Aos 76 anos, Paulo é visto em seus périplos habituais pelas ruas de Recife, fazendo pit stop num brechó para colher materiais para sua criação, num sebo para jogar conversa fora entre livros, num café e na mesa de um mercado, onde toma cerveja e pensa alto sobre um bocado de coisas. Um transeunte vivendo a cidade, assim como o personagem fictício de Eryk no seu longa Transeunte.

Bruscky é um transeunte também nas artes, do que dá mostra uma série de registros em Super 8 de sua trajetória entre modalidades diversas. Lá estão suas “coisas inúteis”, sua “gaveta de ideias”, suas “obras em compasso de espera (ou nunca!)”, seus inventos poéticos como a borracha de apagar sons de palavras ou a máquina de traduzir linguagem infantil. O que importa, para ele, é não ser rotulado. “Eu faço o que me vem”, define-se. E completa: “As únicas coisas que sei fazer são fazer e ver”.

Seu sonho é chegar o dia em que as pessoas saibam tanto ver, a ponto de que os artistas não sejam mais necessários para mostrar.

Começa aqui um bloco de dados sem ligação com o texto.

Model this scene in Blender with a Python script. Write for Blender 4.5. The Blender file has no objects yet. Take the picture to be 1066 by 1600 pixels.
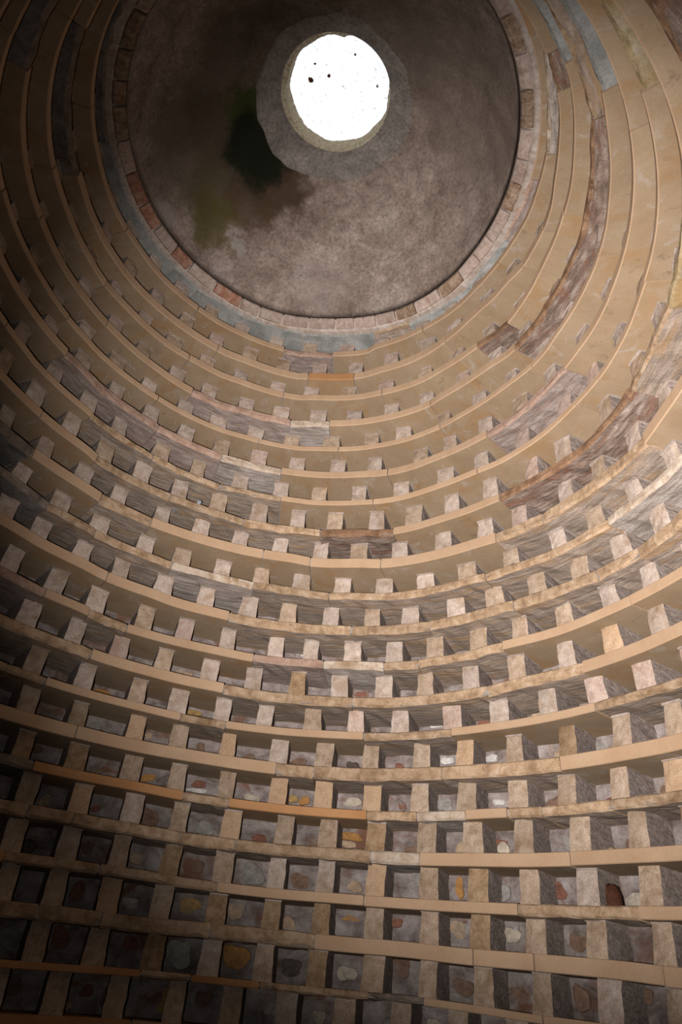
import bpy, math, random
import numpy as np
from mathutils import Vector, Matrix

# ---------------------------------------------------------------- tables (measured plan of the dovecote)
CAM = [2.84437, 0.15532, 0.59864, 0.11445, 1082.08717]
SHAPE = [-0.01656, -0.001, -0.01057, -0.00407]
RINGS = [
('A',1.5985,4.8028,0.059,[(-3.056,0.001,-0.0),(-2.934,-0.017,0.002),(-2.767,-0.018,0.001),(-2.613,-0.022,0.0),(-0.783,0.049,0.002),(-0.665,0.024,0.0),(-0.551,0.013,-0.0),(-0.402,0.009,-0.0),(-0.308,0.0,-0.0),(-0.223,-0.01,0.001),(-0.101,-0.009,0.001),(0.037,-0.031,0.005),(0.193,-0.039,0.008),(0.326,-0.047,0.012),(0.54,-0.038,0.012),(0.793,-0.04,0.015),(0.878,-0.027,0.01),(1.259,0.008,-0.004),(1.619,0.026,-0.012),(1.774,0.022,-0.01),(1.955,0.029,-0.013),(2.141,0.028,-0.011),(2.326,0.032,-0.012),(2.52,0.022,-0.007),(2.719,0.02,-0.006),(2.833,0.013,-0.003),(2.961,0.003,-0.001),(3.138,0.002,-0.0)]),
('B',1.6546,4.5669,0.078,[(-3.074,0.014,-0.002),(-2.933,-0.005,0.001),(-2.804,-0.001,0.0),(-2.723,0.002,-0.0),(-2.581,-0.015,0.0),(-0.631,0.015,0.0),(-0.521,-0.002,0.0),(-0.461,-0.011,0.0),(-0.168,0.006,-0.001),(0.002,-0.008,0.001),(0.205,-0.049,0.012),(0.413,-0.068,0.02),(0.598,-0.057,0.02),(0.679,-0.035,0.013),(0.809,-0.03,0.012),(0.888,-0.021,0.009),(1.248,-0.0,0.0),(1.592,0.023,-0.011),(1.647,0.007,-0.003),(1.963,0.022,-0.01),(2.054,0.023,-0.01),(2.233,0.029,-0.012),(2.421,0.038,-0.014),(2.61,0.036,-0.012),(2.811,0.028,-0.008),(2.956,0.011,-0.003),(3.06,0.019,-0.004),(3.1,0.021,-0.004)]),
('C',1.727,4.3469,0.063,[(-3.03,0.003,-0.0),(-2.891,-0.004,0.0),(-2.799,-0.01,0.001),(-2.701,-0.003,0.0),(-2.63,-0.004,0.0),(-2.569,-0.003,0.0),(-0.815,0.028,0.001),(-0.679,0.011,0.0),(-0.557,-0.008,0.0),(-0.455,-0.009,0.0),(-0.255,-0.02,0.002),(-0.067,-0.026,0.004),(0.113,-0.013,0.003),(0.256,-0.001,0.0),(0.542,-0.036,0.013),(0.645,-0.038,0.015),(0.827,-0.022,0.01),(0.899,-0.023,0.01),(1.24,-0.014,0.007),(1.568,0.006,-0.003),(1.62,-0.003,0.001),(1.962,0.011,-0.005),(2.155,0.021,-0.01),(2.24,0.021,-0.009),(2.406,0.018,-0.007),(2.549,0.031,-0.011),(2.696,0.018,-0.006),(2.803,0.014,-0.004),(2.897,0.006,-0.002),(3.045,0.01,-0.002),(3.111,0.013,-0.003)]),
('D',1.8148,4.1298,0.068,[(-3.107,0.0,-0.0),(-2.901,-0.001,0.0),(-2.822,0.014,-0.002),(-2.75,0.01,-0.001),(-2.671,0.001,-0.0),(-2.564,0.003,-0.0),(-1.006,0.007,0.0),(-0.898,-0.006,-0.0),(-0.788,0.0,0.0),(-0.576,-0.011,0.0),(-0.394,-0.015,0.001),(-0.202,-0.009,0.001),(-0.108,-0.021,0.004),(0.286,-0.012,0.004),(0.46,-0.046,0.017),(0.642,-0.046,0.019),(0.847,-0.017,0.008),(0.914,-0.017,0.008),(1.234,-0.013,0.007),(1.544,0.004,-0.002),(1.59,0.012,-0.007),(1.906,0.03,-0.016),(2.254,0.026,-0.012),(2.314,0.017,-0.008),(2.508,0.017,-0.007),(2.621,0.013,-0.005),(2.781,0.017,-0.005),(2.886,0.006,-0.002),(2.993,0.008,-0.002),(3.078,0.004,-0.001)]),
('E',1.8982,3.9164,0.048,[(-3.14,-0.002,0.0),(-2.943,-0.011,0.002),(-2.867,0.001,-0.0),(-2.769,0.0,-0.0),(-2.67,0.012,-0.001),(-2.555,0.004,-0.0),(-1.061,0.012,0.001),(-0.985,0.003,0.0),(-0.874,-0.002,-0.0),(-0.673,-0.018,0.0),(-0.55,-0.016,0.001),(-0.323,-0.006,0.001),(-0.113,-0.01,0.002),(-0.004,-0.015,0.004),(0.234,-0.002,0.001),(0.412,-0.024,0.009),(0.596,-0.025,0.011),(0.785,-0.011,0.006),(0.929,-0.0,0.0),(1.229,0.003,-0.002),(1.522,0.017,-0.01),(1.567,0.01,-0.006),(1.865,0.021,-0.012),(2.187,0.018,-0.009),(2.237,0.019,-0.01),(2.597,0.012,-0.005),(2.775,0.004,-0.001),(2.866,0.006,-0.002),(3.021,0.008,-0.002)]),
('F',1.9749,3.7004,0.066,[(-1.074,0.01,0.001),(-0.953,0.003,0.0),(-0.81,-0.001,-0.0),(-0.67,-0.005,0.0),(-0.471,-0.007,0.001),(-0.313,-0.01,0.001),(-0.126,-0.005,0.001),(0.041,-0.012,0.003),(0.216,-0.005,0.002),(0.424,0.003,-0.001),(0.608,-0.001,0.0),(0.78,0.0,-0.0),(0.941,0.019,-0.011),(1.224,0.007,-0.004),(1.503,0.007,-0.004),(1.545,0.003,-0.002),(1.83,0.008,-0.005),(2.133,0.004,-0.002),(2.181,0.0,-0.0),(2.526,-0.017,0.008),(2.708,-0.017,0.007)]),
('G',2.0612,3.4564,0.05,[(-1.088,0.01,0.001),(-1.026,-0.0,-0.0),(-0.938,-0.003,-0.0),(-0.775,-0.004,0.0),(-0.658,-0.005,0.0),(-0.492,-0.003,0.0),(-0.327,-0.008,0.001),(-0.168,0.01,-0.002),(-0.002,0.02,-0.006),(0.203,0.017,-0.006),(0.299,0.025,-0.01),(0.481,0.017,-0.008),(0.659,-0.003,0.002),(0.822,-0.003,0.002),(0.95,0.015,-0.01),(1.218,0.007,-0.005),(1.523,0.001,-0.0),(1.79,0.012,-0.008),(2.072,0.003,-0.002),(2.122,-0.014,0.009),(2.432,-0.027,0.015),(2.792,-0.042,0.018)]),
('H',2.1362,3.2011,0.067,[(-1.113,0.003,0.0),(-1.0,-0.001,-0.0),(-0.894,-0.002,-0.0),(-0.78,-0.001,0.0),(-0.628,-0.01,0.001),(-0.472,-0.006,0.001),(-0.328,-0.01,0.002),(-0.151,0.012,-0.003),(0.01,0.037,-0.012),(0.21,0.051,-0.021),(0.35,0.028,-0.013),(0.47,0.013,-0.007),(0.643,0.004,-0.002),(0.812,0.001,-0.001),(0.957,0.017,-0.012),(1.211,-0.004,0.003),(1.502,-0.007,0.006),(1.761,-0.019,0.014),(2.064,-0.013,0.009),(2.355,-0.039,0.025),(2.662,-0.043,0.023)]),
('I',2.2375,2.9556,0.084,[(-1.117,0.002,0.0),(-1.05,-0.013,-0.0),(-0.983,-0.018,-0.0),(-0.18,0.032,-0.009),(-0.092,0.026,-0.008),(0.003,0.062,-0.022),(0.133,0.04,-0.017),(0.296,0.032,-0.016),(0.42,0.033,-0.018),(0.551,0.022,-0.013),(0.699,0.004,-0.003),(0.864,0.005,-0.004),(0.966,0.007,-0.005),(1.207,-0.013,0.01),(1.485,-0.032,0.027),(1.729,-0.035,0.03),(2.015,-0.033,0.026),(2.28,-0.05,0.036),(2.55,-0.049,0.031)]),
('J',2.404,2.7514,0.063,[(0.235,0.034,-0.018),(0.322,0.027,-0.016),(0.435,0.033,-0.021),(0.563,0.017,-0.012),(0.695,0.01,-0.008),(0.854,0.018,-0.014),(0.986,0.025,-0.021),(1.21,0.005,-0.005),(1.467,-0.015,0.015),(1.693,-0.018,0.017),(1.958,-0.024,0.022),(2.197,-0.042,0.035),(2.446,-0.064,0.048)]),
('K',2.5691,2.5387,0.083,[(0.029,0.005,-0.002),(0.201,0.024,-0.014),(0.352,0.021,-0.014),(0.487,0.008,-0.006),(0.66,0.002,-0.002),(0.854,0.014,-0.013),(1.001,0.018,-0.017),(1.211,0.011,-0.011),(1.452,0.008,-0.009),(1.663,-0.006,0.006),(1.909,-0.02,0.021),(2.13,-0.041,0.04),(2.351,-0.055,0.049)]),
('L',2.7241,2.2932,0.07,[(0.12,-0.01,0.007),(0.269,-0.009,0.006),(0.378,-0.008,0.006),(0.535,0.002,-0.002),(0.672,-0.005,0.005),(0.876,0.016,-0.017),(1.014,0.024,-0.027),(1.211,0.016,-0.018),(1.436,0.018,-0.022),(1.634,0.011,-0.013),(1.859,0.011,-0.013),(2.062,-0.012,0.014),(2.262,-0.024,0.025)]),
('M',2.8706,2.0407,0.085,[(0.195,-0.019,0.015),(0.371,-0.012,0.011),(0.51,-0.007,0.008),(0.657,-0.012,0.013),(0.797,0.004,-0.005),(0.932,0.01,-0.012),(1.023,0.022,-0.028),(1.209,0.016,-0.022),(1.423,0.016,-0.023),(1.61,0.008,-0.011),(1.824,0.002,-0.003),(2.01,-0.006,0.007),(2.192,-0.009,0.011)]),
('N',3.0,1.7751,0.061,[(0.261,-0.013,0.014),(0.458,-0.016,0.019),(0.608,-0.01,0.013),(0.733,-0.006,0.008),(0.921,-0.001,0.001),(1.03,0.009,-0.014),(1.207,0.008,-0.012),(1.411,0.01,-0.017),(1.587,0.012,-0.02),(1.789,0.007,-0.011),(1.962,0.006,-0.01),(2.133,0.002,-0.003)]),
('O',3.0655,1.4905,0.098,[(0.306,0.002,-0.003),(0.496,-0.002,0.003),(0.63,-0.002,0.004),(0.773,-0.005,0.009),(0.9,-0.005,0.01),(1.03,-0.001,0.002),(1.202,0.002,-0.005),(1.398,0.002,-0.005),(1.568,-0.001,0.002),(1.762,0.001,-0.001),(1.928,-0.001,0.001),(2.089,-0.001,0.001)]),
('P',3.1017,1.1809,0.068,[(0.338,0.004,-0.006),(0.523,-0.002,0.003),(0.646,0.001,-0.002),(0.775,-0.005,0.01),(0.904,-0.0,0.001),(1.029,0.004,-0.009),(1.194,0.004,-0.009),(1.383,0.004,-0.009),(1.547,0.002,-0.006),(1.734,-0.002,0.006),(1.892,0.0,-0.0),(2.046,0.002,-0.005)]),
('Q',3.1157,0.8841,0.087,[(0.362,0.003,-0.007),(0.5,-0.001,0.003),(0.68,-0.001,0.004),(0.888,-0.003,0.008),(1.026,-0.001,0.003),(1.186,-0.002,0.007),(1.369,0.0,-0.0),(1.527,0.001,-0.002),(1.709,-0.002,0.007),(1.862,-0.002,0.007),(2.009,0.002,-0.005)]),
('R',3.1261,0.5775,0.07,[(0.386,0.004,-0.012),(0.542,0.001,-0.003),(0.69,-0.0,0.002),(0.877,-0.001,0.005),(1.022,-0.001,0.005),(1.177,-0.001,0.003),(1.354,0.001,-0.006),(1.507,0.001,-0.004),(1.683,-0.002,0.01),(1.83,-0.001,0.004),(1.972,0.003,-0.013)]),
('S',3.1316,0.2909,0.098,[(0.406,0.003,-0.023),(0.563,0.0,-0.001),(0.697,-0.001,0.007),(0.875,-0.001,0.008),(1.019,-0.002,0.022),(1.168,-0.002,0.015),(1.341,-0.002,0.019),(1.49,-0.001,0.009),(1.657,0.001,-0.007),(1.801,0.0,-0.001),(1.937,0.002,-0.023)]),
('T',3.1362,0.0017,0.045,[(0.685,0.0,-0.033),(0.706,0.0,-0.02),(0.869,0.0,-0.012),(1.015,0.0,-0.002),(1.159,0.0,-0.014),(1.325,0.0,-0.021),(1.469,0.0,-0.026),(1.631,0.0,-0.032),(1.767,0.0,-0.049),(1.899,0.0,-0.065)]),
('dome',1.4397,5.0143,0.06,[(-3.131,-0.014,0.002),(-2.956,-0.017,0.002),(-2.779,-0.02,0.001),(-2.588,-0.003,-0.0),(-0.72,0.031,0.001),(-0.594,0.008,0.0),(-0.456,-0.003,0.0),(-0.279,-0.001,0.0),(-0.14,-0.009,0.001),(0.845,-0.001,0.0),(1.055,-0.022,0.008),(1.261,-0.034,0.014),(1.465,-0.021,0.009),(1.665,0.009,-0.004),(1.791,0.01,-0.004),(1.844,0.013,-0.005),(2.013,0.01,-0.004),(2.236,0.021,-0.007),(2.385,0.023,-0.007),(2.572,0.019,-0.006),(2.744,0.015,-0.004),(2.922,0.001,-0.0),(2.972,-0.002,0.0)]),
('pane',0.4206,6.1856,0.06,[(-2.807,-0.014,-0.001),(-2.222,-0.008,-0.001),(-1.814,-0.006,-0.001),(-1.3,0.014,0.003),(-0.761,0.011,0.001),(-0.282,0.018,0.001),(0.315,0.023,-0.002),(1.385,0.016,-0.004),(1.83,0.004,-0.001),(2.471,-0.025,0.004),(3.043,-0.032,0.002)]),
('orim',0.4359,6.052,0.06,[(-3.107,-0.02,0.001),(0.025,0.026,-0.001),(0.362,0.005,-0.001),(0.881,0.003,-0.001),(1.404,0.006,-0.002),(1.861,0.003,-0.001),(2.216,-0.01,0.002),(2.557,-0.014,0.002)])]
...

A fala de Paulo Bruscky é, em si, um ato de criação: pausas estranhas, conexões inesperadas e silêncios brutais. “Eu falo quando calo e calo quando falo”, explica. O tratamento sonoro do filme é tão inusitado quanto certas decisões da montagem de Caio Lazaneo. A ruidagem de pós-produção se acumula com os sons captados pelos microfones. Com frequência, a dissociação entre som e imagem cria ressonâncias e estranhamentos, o que vem somar à proposta de uma linguagem tão imprevisível quanto a do personagem.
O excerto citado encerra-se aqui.